### What is asked:
Write out, word for word, every line from the first one through the line that holds "PI = math.pi", and nothing else; skip the pictures.

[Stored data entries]
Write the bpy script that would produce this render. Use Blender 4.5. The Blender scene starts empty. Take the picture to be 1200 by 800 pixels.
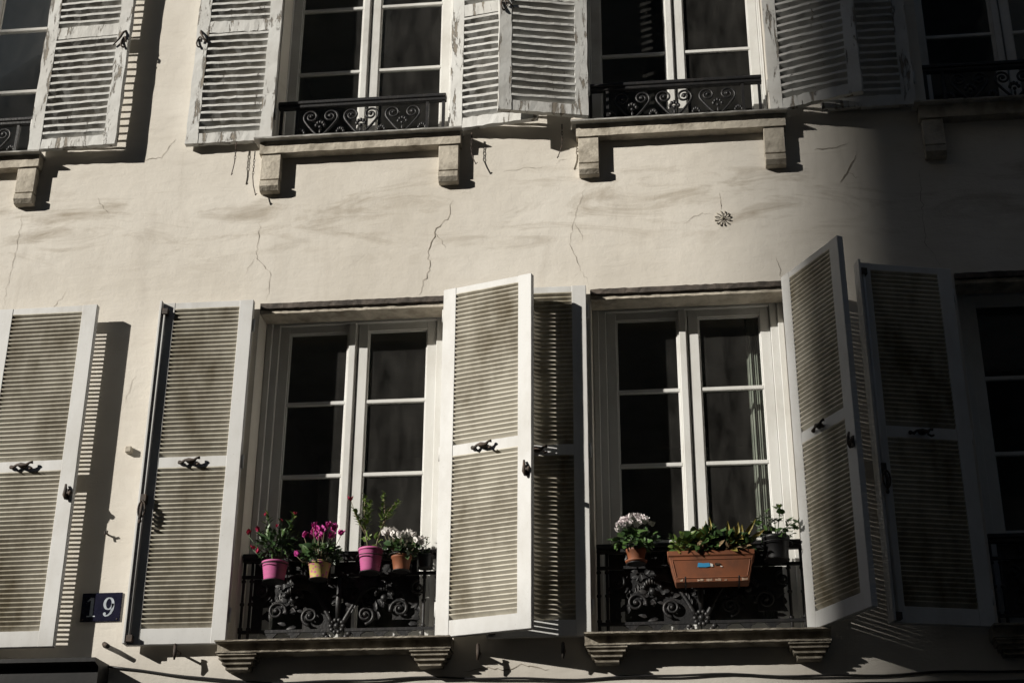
import bpy, bmesh, math, random
from mathutils import Vector, Matrix, Euler

random.seed(7)
S = bpy.context.scene
C = S.collection
R = math.radians
PI = math.pi

# ------------------------------------------------------------------ camera
# x runs along the facade, y into the wall (0 = plaster face), z up (0 = eye height)
cam_d = bpy.data.cameras.new("camera")
cam_d.sensor_width = 36.0
cam_d.lens = 54.0
cam_d.clip_start = 0.05
cam_d.clip_end = 500.0
cam = bpy.data.objects.new("camera", cam_d)
C.objects.link(cam)
pitch, yaw, roll = R(24.614), R(-6.417), R(0.329)
w_ = Vector((math.sin(yaw) * math.cos(pitch), math.cos(yaw) * math.cos(pitch), math.sin(pitch)))
r0 = Vector((math.cos(yaw), -math.sin(yaw), 0))
u0 = r0.cross(w_)
r_ = r0 * math.cos(roll) + u0 * math.sin(roll)
u_ = -r0 * math.sin(roll) + u0 * math.cos(roll)
m3 = Matrix((r_, u_, -w_)).transposed()
cam.matrix_world = Matrix.Translation((0, -8.076, 0)) @ m3.to_4x4()
S.camera = cam

# ------------------------------------------------------------------ sky, sun, exposure
SUN_DIR = Vector((1.5, 1.0, -0.75)).normalized()          # the way the light travels
world = bpy.data.worlds.new("World")
S.world = world
world.use_nodes = True
wn = world.node_tree
bg = wn.nodes["Background"]
sky = wn.nodes.new("ShaderNodeTexSky")
sky.sky_type = 'NISHITA'
sky.sun_disc = False
sky.sun_elevation = math.asin(-SUN_DIR.z)
sky.sun_rotation = math.atan2(-SUN_DIR.x, -SUN_DIR.y)
wn.links.new(sky.outputs[0], bg.inputs[0])
bg.inputs[1].default_value = 0.05
sun_d = bpy.data.lights.new("sun", 'SUN')
sun_d.energy = 5.0
sun_d.angle = R(0.62)
sun_d.color = (1.0, 0.95, 0.865)
sun = bpy.data.objects.new("sun", sun_d)
C.objects.link(sun)
sun.rotation_euler = SUN_DIR.to_track_quat('-Z', 'Y').to_euler()
sun.location = (-20, -14, 20)
S.view_settings.view_transform = 'Standard'
S.view_settings.look = 'None'
S.view_settings.gamma = 1.0
S.view_settings.use_curve_mapping = False
S.view_settings.exposure = 0.3

# ------------------------------------------------------------------ materials
def mat(name, col, rough=0.6, metal=0.0, spec=0.5):
    m = bpy.data.materials.new(name)
    m.use_nodes = True
    b = m.node_tree.nodes["Principled BSDF"]
    b.inputs["Base Color"].default_value = (*col, 1)
    b.inputs["Roughness"].default_value = rough
    b.inputs["Metallic"].default_value = metal
    b.inputs["Specular IOR Level"].default_value = spec
    return m

def nd(m, t, **kw):
    n = m.node_tree.nodes.new(t)
    for k, v in kw.items():
        setattr(n, k, v)
    return n

def lk(m, a, b):
    m.node_tree.links.new(a, b)

def coords(m, scale=(1, 1, 1), world_space=True):
    mp = nd(m, "ShaderNodeMapping")
    mp.inputs["Scale"].default_value = scale
    if world_space:
        g = nd(m, "ShaderNodeNewGeometry")
        lk(m, g.outputs["Position"], mp.inputs["Vector"])
    else:
        t = nd(m, "ShaderNodeTexCoord")
        lk(m, t.outputs["Object"], mp.inputs["Vector"])
    return mp.outputs[0]

def noise(m, vec, scale, detail=4, rough=0.55, dist=0.0):
    n = nd(m, "ShaderNodeTexNoise")
    n.inputs["Scale"].default_value = scale
    n.inputs["Detail"].default_value = detail
    n.inputs["Roughness"].default_value = rough
    n.inputs["Distortion"].default_value = dist
    lk(m, vec, n.inputs["Vector"])
    return n.outputs["Fac"]

def ramp(m, fac, stops):
    r = nd(m, "ShaderNodeValToRGB")
    e = r.color_ramp.elements
    while len(e) < len(stops):
        e.new(0.5)
    for i, (p, c) in enumerate(stops):
        e[i].position = p
        e[i].color = (c, c, c, 1) if isinstance(c, (int, float)) else (*c, 1)
    lk(m, fac, r.inputs[0])
    return r.outputs[0]

def mixc(m, fac, a, b):
    x = nd(m, "ShaderNodeMix", data_type='RGBA')
    for k, v in ((0, fac), (6, a), (7, b)):
        if isinstance(v, (tuple, list)):
            x.inputs[k].default_value = (*v, 1)
        elif isinstance(v, (int, float)):
            x.inputs[k].default_value = v
        else:
            lk(m, v, x.inputs[k])
    return x.outputs[2]

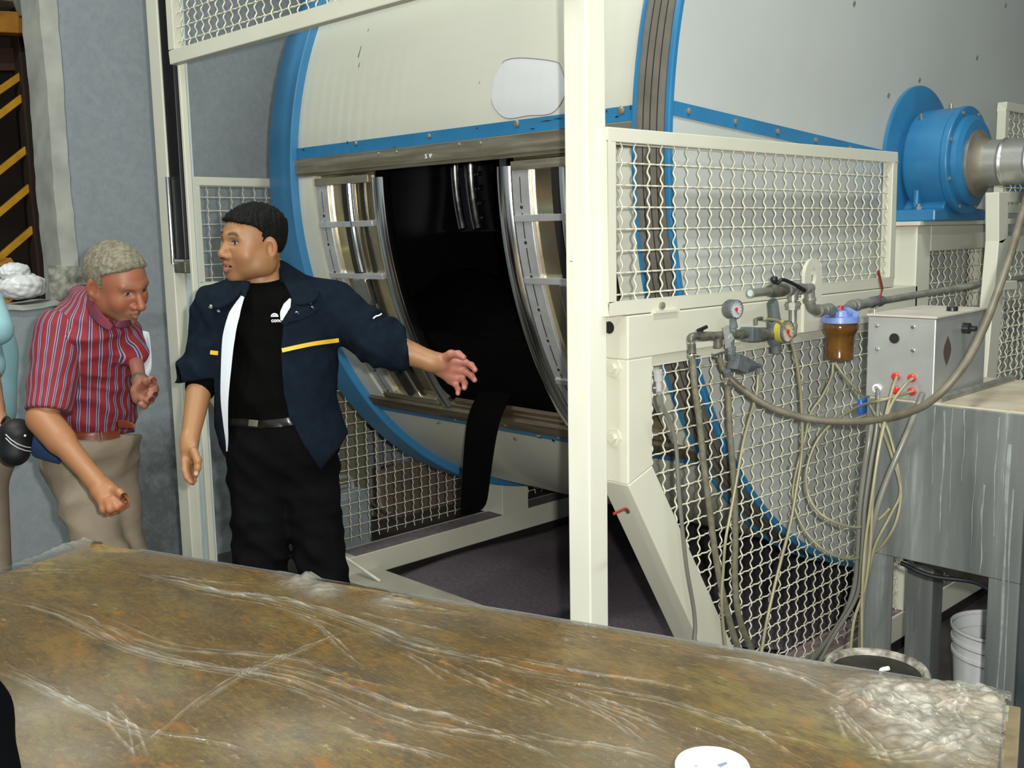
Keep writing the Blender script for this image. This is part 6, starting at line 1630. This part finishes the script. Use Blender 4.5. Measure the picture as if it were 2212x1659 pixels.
bo2 = union([T2, (cap(sR2, eR2, .048, .042), .03), (cap(sL2, eL2, .045, .036), .03), (cap(hpR, kR, .070, .05), .03), (cap(hpL, kL, .070, .05), .03), (cap(kR, aR2, .055, .038), .02), (cap(kL, aL2, .055, .038), .02), (cap(nb2, hc2 - hB2[2] * .07 - hB2[1] * .03, .055, .055), .03)], .03)
v2, f2_ = nets(bo2, .014)
fR2 = handfield([(f1([(200, 1032, 3.165), (222, 1058, 3.14)]), .030, .034), (f1([(215, 1062, 3.13), (232, 1084, 3.12)]), .026, .026), (f1([(226, 1052, 3.15), (248, 1070, 3.13)]), .025, .024),
                 (f1([(222, 1084, 3.11), (224, 1100, 3.10), (232, 1106, 3.12), (238, 1100, 3.15)]), .0125, .0105), (f1([(234, 1084, 3.10), (238, 1099, 3.09), (246, 1103, 3.11), (250, 1095, 3.14)]), .0128, .0105),
                 (f1([(245, 1080, 3.10), (252, 1094, 3.09), (260, 1098, 3.11), (262, 1090, 3.14)]), .0126, .0105), (f1([(255, 1073, 3.11), (265, 1085, 3.10), (272, 1090, 3.12), (273, 1083, 3.14)]), .0118, .0098),
                 (f1([(240, 1056, 3.14), (258, 1064, 3.10), (268, 1074, 3.085), (273, 1080, 3.09)]), .0135, .010)])
aRm = union([cap(dep(92, 905, 3.27), wR2, .046, .029), (cap(dep(92, 905, 3.27), dep(130, 950, 3.23), .046, .044), .02), fR2], .014); aRm.lo = np.minimum(eR2, wR2) - .12; aRm.hi = np.maximum(eR2, wR2) + .14
q_ = nets(aRm, .0036, pad=0)
fL2 = handfield([(f1([(302, 822, 3.36), (308, 838, 3.34)]), .025, .030), (f1([(298, 845, 3.33), (320, 838, 3.33)]), .024, .024), (f1([(300, 860, 3.33), (322, 852, 3.33)]), .022, .022),
                 (f1([(318, 832, 3.33), (330, 828, 3.31), (334, 836, 3.29), (326, 842, 3.28)]), .0125, .0105), (f1([(320, 842, 3.33), (334, 842, 3.30), (333, 851, 3.28), (323, 853, 3.27)]), .0125, .0105),
                 (f1([(316, 853, 3.32), (328, 856, 3.29), (325, 865, 3.27), (316, 864, 3.27)]), .0122, .0102), (f1([(306, 862, 3.31), (316, 870, 3.29), (312, 877, 3.28), (304, 873, 3.27)]), .0115, .0095),
                 (f1([(306, 838, 3.31), (316, 824, 3.28), (328, 820, 3.27), (333, 824, 3.27)]), .0130, .0095)])
aLm = union([cap(eL2, wL2, .026, .021), fL2], .012); aLm.lo = np.minimum(eL2, wL2) - .10; aLm.hi = np.maximum(eL2, wL2) + .12
q2_ = nets(aLm, .0036, pad=0)
def bodycol2(P):
    c = np.tile(np.array((.31, .135, .058)), (len(P), 1)).astype(float)
    h = np.linalg.norm(P - hc2, axis=1) < .27; c[h] = hcol2(P[h])
    px, py, dd = pix(P); l = ((px > 285) & (py > 700) & (py < 900)); c[l] = (.26, .10, .065)
    k = np.clip((py - 1060) / 30, 0, 1)[:, None] * (px < 280)[:, None]; c = c * (1 - .5 * k) + .5 * k * np.array((.34, .12, .06)); return c
mesh_obj('body', [(hv2, hff2), (relax(v2, f2_, 2), f2_), (relax(*q_, 1), q_[1]), (relax(*q2_, 1), q2_[1])], M['skin'], m2_, bodycol2)
def line2(q):
    x = np.abs(q[:, 0]); f_, u = q[:, 1], q[:, 2]
    front = f_ - (.070 - .30 * np.maximum(0, x - .025)) - .35 * (u - .08)
    side = f_ - .018
    bl = np.clip((u - .045) / .03, 0, 1); face = side * (1 - bl) + front * bl
    bottom = -(u + .018 + np.clip((-.01 - f_) / .03, 0, 1) * .06)
    earz = .024 - np.sqrt((f_ + .006) ** 2 + ((u + .010) / 1.2) ** 2); earz = np.where(x > .05, earz, -.05)
    return np.maximum(np.maximum(face, bottom), earz)
def hair2(P):
    q = (P - hc2) @ hB2.T / 1.05; v = hf2.cran(P) - .010
    v = v - .0010 * np.sin(q[:, 0] * 260 + q[:, 1] * 160 + 2.0 * np.sin(q[:, 1] * 40)) - .0007 * np.sin(q[:, 0] * 620 - q[:, 1] * 300) + .002 - .003 * np.clip(q[:, 2] / .05, 0, 1)
    return smax(v, line2(q), .007)
hair2.lo, hair2.hi = hf2.lo, hf2.hi + .02
v, f = nets(hair2, .003); mesh_obj('hair', [(v, f)], M['hairgrey'], m2_, label='short side parted grey hair')
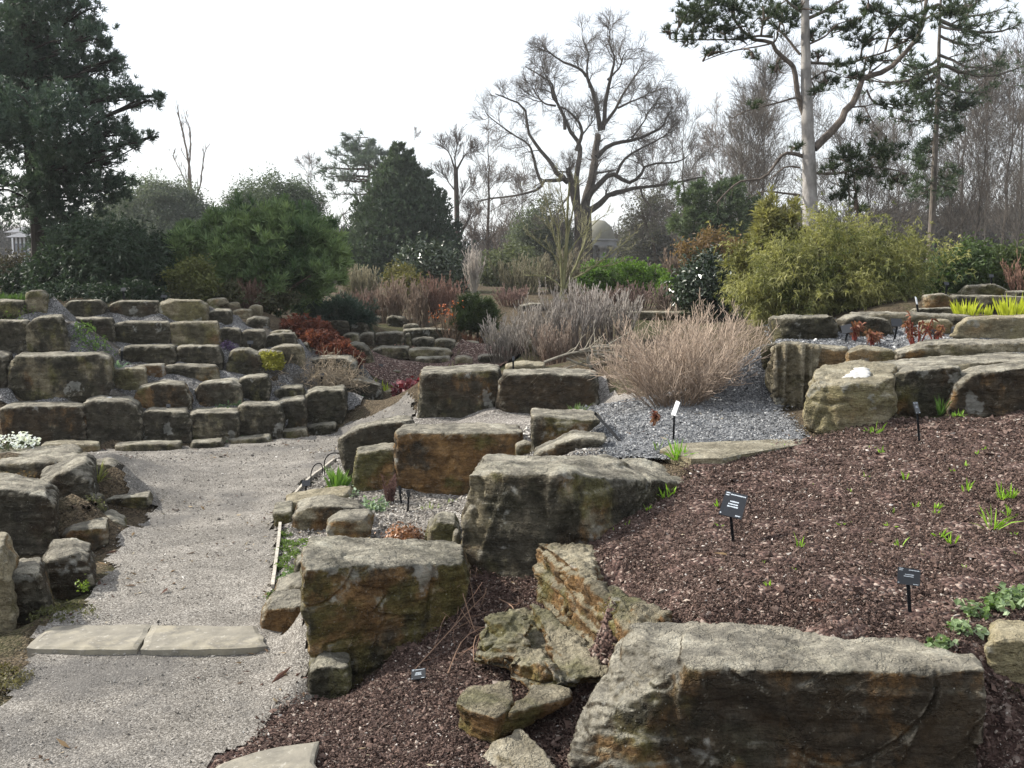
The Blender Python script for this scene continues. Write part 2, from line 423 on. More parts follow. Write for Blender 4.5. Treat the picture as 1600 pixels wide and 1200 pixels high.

### Response to the task:
Write the bpy script that would produce this render. Use Blender 4.5. The Blender scene starts empty. Take the picture to be 1200 by 800 pixels.
import bpy, bmesh, math, random
from mathutils import Vector, Matrix, Euler

random.seed(7)
S = bpy.context.scene
C = S.collection
R = math.radians
PI = math.pi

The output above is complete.